Vince De Castro, Head of Marketing, Orbex

Economic data was sparse for the most part last week, amid a holiday shortened week. Trading was mostly fueled by short term technical with the weaker USD helping most of its peers to post a strong rally.

Even the New Zealand dollar, which fell sharply after the elections, was seen recovering by nearly 3% at the end of December. Commodities also got a boost and the euro managed to briefly hit the $1.20 handle before settling below.

From a technical perspective, with the USD settling at the familiar support, we could expect to see a near term recovery in price. This could potentially come as the U.S. dollar looks forward to a busy week with some important economic data releases lined up.

Busy start for the greenback

With a new trading week opening up, the markets will be looking at a short but a busy week ahead. Data kicks off on Wednesday with the release of the ISM’s manufacturing PMI for December.

Economists are forecasting that manufacturing activity according to ISM’s gauge held steady at 58.3 levels. In November, the ISM index was seen at 58.3 as manufacturing activity was seen expanding for the 102nd consecutive month.

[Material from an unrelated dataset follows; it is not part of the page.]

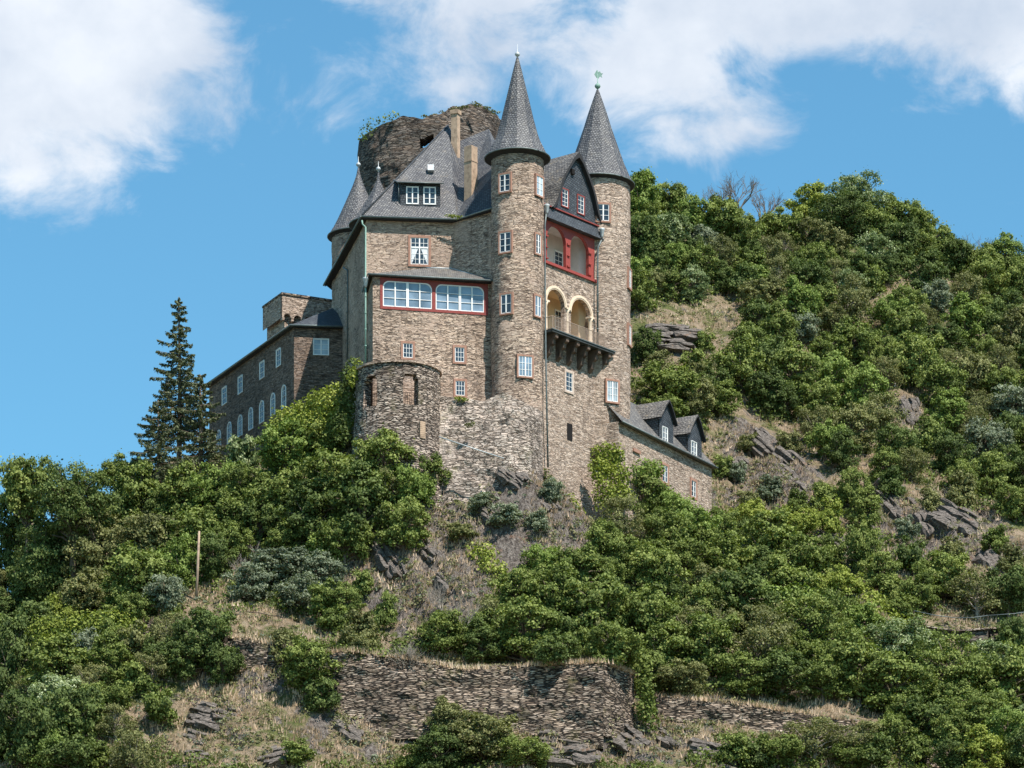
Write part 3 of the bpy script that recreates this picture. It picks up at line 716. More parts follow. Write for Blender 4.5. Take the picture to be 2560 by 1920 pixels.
# main roof
OV = .42
F0 = XY(905, 349.25) + Zv * EAVE; F1 = XY(1142, 350.1) + Zv * EAVE; F2 = XY(1232, 346.9) + Zv * EAVE
P1 = P(1120, 314, 357.8); P2 = P(1222, 322, 358.5); C2 = P(1240, 428, 350.2); VB = P(1151, 352, 358.8)
B0 = XY(812, 369) + Zv * EAVE; P3 = Vector((P1.x - 1.5, 368, P1.z - .2)); BR = XY(1300, 366) + Zv * (EAVE + 2); BB = XY(900, 378) + Zv * EAVE
V1 = F1.lerp(C2, .0)
m = MB()
def tri(*p): m.poly(list(p))
def sub_quad(*p): m.poly(list(p))
tri(F0, F1, P1)
tri(F1, VB, P1)
sub_quad(B0, F0, P1, P3); sub_quad(P1, VB, BR, P3)
m.poly([BB, B0, P3]); m.poly([BR, BB, P3])
m.build('main_roof', M['slate'], pal)
m = MB()
m.poly([F1, C2, P2]); m.poly([F1, P2, VB]); m.poly([P2, C2, XY(1330, 356) + Zv * (EAVE + 2.5)]); m.poly([P2, XY(1330, 356) + Zv * (EAVE + 2.5), XY(1330, 366) + Zv * (EAVE + 2.5)]); m.poly([P2, XY(1330, 366) + Zv * (EAVE + 2.5), VB])
m.build('link_roof', M['slate'], pal)
m = MB(); m.poly([F1, F2, C2]); m.build('skirt_roof', M['slate_dark'], pal)  # darker slate than its neighbours: the front tower's shade put into the colour
m = MB(); dz = Vector((0, 0, -.22))
for a, b in ((B0, F0), (F0, F1), (F1, F2)): m.quad(a + dz, b + dz, b + Zv * .02, a + Zv * .02)
m.poly([F0 + dz, F1 + dz, PW.at(1138) + Zv * (EAVE - .2), M0 + Zv * (EAVE - .2)]); m.poly([F1 + dz, F2 + dz, M2 + Zv * (EAVE - .2), M1 + Zv * (EAVE - .2)]); m.poly([B0 + dz, F0 + dz, M0 + Zv * (EAVE - .22), M5 + Zv * (EAVE - .22)])
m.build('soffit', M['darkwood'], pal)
gutter(pal, [F0 + dz * .3 + Vector((-.05, -.08, 0)), F1 + dz * .3 + Vector((0, -.08, 0)), F2 + dz * .3 + Vector((0, -.08, 0))], .09)
gutter(pal, [B0 + dz * .3 + Vector((-.1, 0, 0)), F0 + dz * .3 + Vector((-.1, 0, 0))], .10)
m = MB(); m.tube([P1 + Zv * .03, F0 + Zv * .05], .09, 6); m.tube([P1, P3], .09, 6); m.build('ridge_cap', M['slate_dark'], pal)
# corner cone on the left
cc = XY(946, 353.2)
spire('corner_roof', cc, [(2.6, 114.5), (2.2, 115.0), (1.7, 115.75), (1.15, 116.6), (.7, 117.35), (.42, 117.95), (.18, 118.5), (.06, 119.3)], 8, rot=.39, rin=2.2, ball=.9, spike=.45)
# dormer on the front slope
PD = Plane(XY(1001, 350.55), XY(1101, 350.85)); zb, zt = Zof(520, 350.6), Zof(458, 350.6)
m = MB()
m.panel(PD.pt(0, 0), PD.U, PD.N, [(0, zb), (PD.L, zb), (PD.L, zt), (0, zt)], [], .2)
bd = -PD.N * 3.2
for u in (0, PD.L): m.poly([PD.pt(u, zb), PD.pt(u, zt), PD.pt(u, zt + .5) + bd, PD.pt(u, zt - .4) + bd])
dor = m.build('dormer', M['slate_dark'], pal)
m = MB(); a0, a1 = PD.pt(-.28, zt - .02, .42), PD.pt(PD.L + .28, zt - .02, .42); a2, a3 = PD.pt(PD.L + .1, zt + 1.35) + bd * .95, PD.pt(-.5, zt + 1.35) + bd * .95
m.poly([a0, a1, a2, a3]); m.poly([p - Zv * .12 for p in (a0, a1, a2, a3)]); m.quad(a0, a1, a1 - Zv * .12, a0 - Zv * .12); m.quad(a0, a3, a3 - Zv * .12, a0 - Zv * .12); m.quad(a1, a2, a2 - Zv * .12, a1 - Zv * .12)
m.build('dormer_roof', M['slate_moss'], dor)
m = MB(); m.tube([a0 + Vector((0, -.05, -.06)), a1 + Vector((0, -.05, -.06))], .05, 6); m.tube([PD.pt(-.2, zt - .1, .3), PD.pt(-.12, zb + .4, .12)], .035, 6); m.build('gutter', M['zinc'], dor)
for r in ((1016.5, 467.5, 1045.5, 509.5), (1059.5, 468.5, 1088.5, 510.5)):
    win_px(pal, PD, *r, cols=2, rows=3, sur=None, proud=.06)
# roof hatch
m = MB(); hc = P(1077, 421, 353.5); m.box(hc, (1, 0, 0), Vector((0, -1, .3)).normalized(), Vector((0, .3, 1)).normalized(), .56, .35, .58); m.build('roof_hatch', M['lead'], pal)
# chimneys
def chim(px, Y, w, d, zb, zt, rot, cap=False):
    m = MB(); c = XY(px, Y); U = Vector((math.cos(rot), math.sin(rot), 0)); V = Vector((-U.y, U.x, 0))
    m.box(c + Zv * (zb + zt) / 2, U, V, Zv, w, d, zt - zb)
    if cap: m.box(c + Zv * (zt - .18), U, V, Zv, w + .18, d + .18, .36)
    else: m.box(c + Zv * (zt - 1.35), U, V, Zv, w + .07, d + .07, .1)
    m.box(c + Zv * (zt + .01), U, V, Zv, w - .3, d - .3, .16)
    return m.build('chimney', M['chimney'], pal)
chim(1139, 356.8, .62, .6, Zof(395, 356.8) - .3, Zof(277, 356.8), R(-25), True)
chim(1177, 351.6, .85, .85, Zof(524, 351.6) - .5, Zof(368, 351.6), R(-38))
# ---------------- loggia front
ZB = 83.0
def fu(px): return PF.u(px)
lo_z0, lo_z1 = 103.42, 107.55
A1, A2 = (fu(1366.5), fu(1411)), (fu(1427.5), fu(1477))
R1, R2 = (fu(1367), fu(1414.5)), (fu(1425.5), fu(1471.5))
red0, red1 = 109.55, 113.75
m = MB()
low_holes = [arched_hole(a, b, lo_z0, lo_z1) for a, b in (A1, A2)]
m.panel(PF.pt(0, 0), PF.U, PF.N, [(0, ZB), (PF.L, ZB), (PF.L, red1), (fu(1486), red1), (fu(1486), red0), (.22, red0), (.22, red1), (0, red1)], low_holes, .4, back=False)
m.build('loggia_wall', M['stone_pale'], pal)
# cream arches
for i, (a, b) in enumerate((A1, A2)):
    m = MB(); r = (b - a) / 2; cu = (a + b) / 2; zs = lo_z1 - r
    for (ro, ri, pr) in ((r + .34, r + .0, .06), (r + .22, r + .10, .10)):
        outer = arc(cu, ro, zs, 18); inner = arc(cu, ri, zs, 18)[::-1]
        m.panel(PF.pt(0, 0, pr), PF.U, PF.N, outer + inner, [], .12 if pr < .1 else .05, back=False)
    arc_o = m.build('arch', M['cream_stone'], pal)
for uc in (A1[0] - .04, (A1[1] + A2[0]) / 2, A2[1] + .04):   # columns
    m = MB(); zs = lo_z1 - (A1[1] - A1[0]) / 2; c = PF.pt(uc, 0, -.12)
    m.lathe(c, [(.26, lo_z0), (.26, lo_z0 + .2), (.19, lo_z0 + .3), (.17, zs - .45), (.2, zs - .38), (.2, zs - .32), (.30, zs - .08)], 14)
    m.box(Vector((c.x, c.y, zs - .02)), PF.U, PF.N, Zv, .62, .56, .16)
    m.build('column', M['cream_stone'], pal)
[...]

The new orders index was seen rising to 64, following October’s increase to 63.4. The data was consistent with that of Markit’s own gauge of manufacturing activity. Overall, the PMI in the manufacturing sector signaled that the upturn was strong, although job creation was seen to be weakening.

Later in the day, the FOMC meeting minutes will be another event to watch out for. The meeting minutes covers the Fed’s monetary policy meeting held earlier in December. The central bank had hiked interest rates by 25 basis points.

The FOMC meeting is unlikely to spring any surprises especially after the central bank signaled that it expects to hike rates three more times in 2018.

With the U.S. dollar seen on a weaker footing, a hawkish tone from the FOMC minutes could potentially boost the prospects for the USD.
On Thursday, ADP/Moody’s will be releasing the private payrolls data. According to the estimates, the U.S. economy is forecast to add 192k jobs in the private sector. This is seen to be somewhat higher from November’s print of 190,000.

The week is expected to end on a high note with Friday’s payrolls report. The U.S. non-farm payrolls data for the month of December is expected to show 189k jobs being added.

A somewhat weaker pace of increase compared to 228k jobs in November. However, a beat on the estimates could be possible based on the increase in manufacturing and services sectors.

The U.S. unemployment rate is expected to remain steady at 4.1% which will mark a steady unemployment rate for three months. Investors will be looking to the wage growth data however.

Estimates point to a modest increase with the average hourly earnings expected to rise 0.3% on the month. Later in the day, the ISM’s non-manufacturing data will be released.
After falling to 57.4 in November, the non-manufacturing activity is expected to post a modest recovery with estimates showing an increase to 57.8.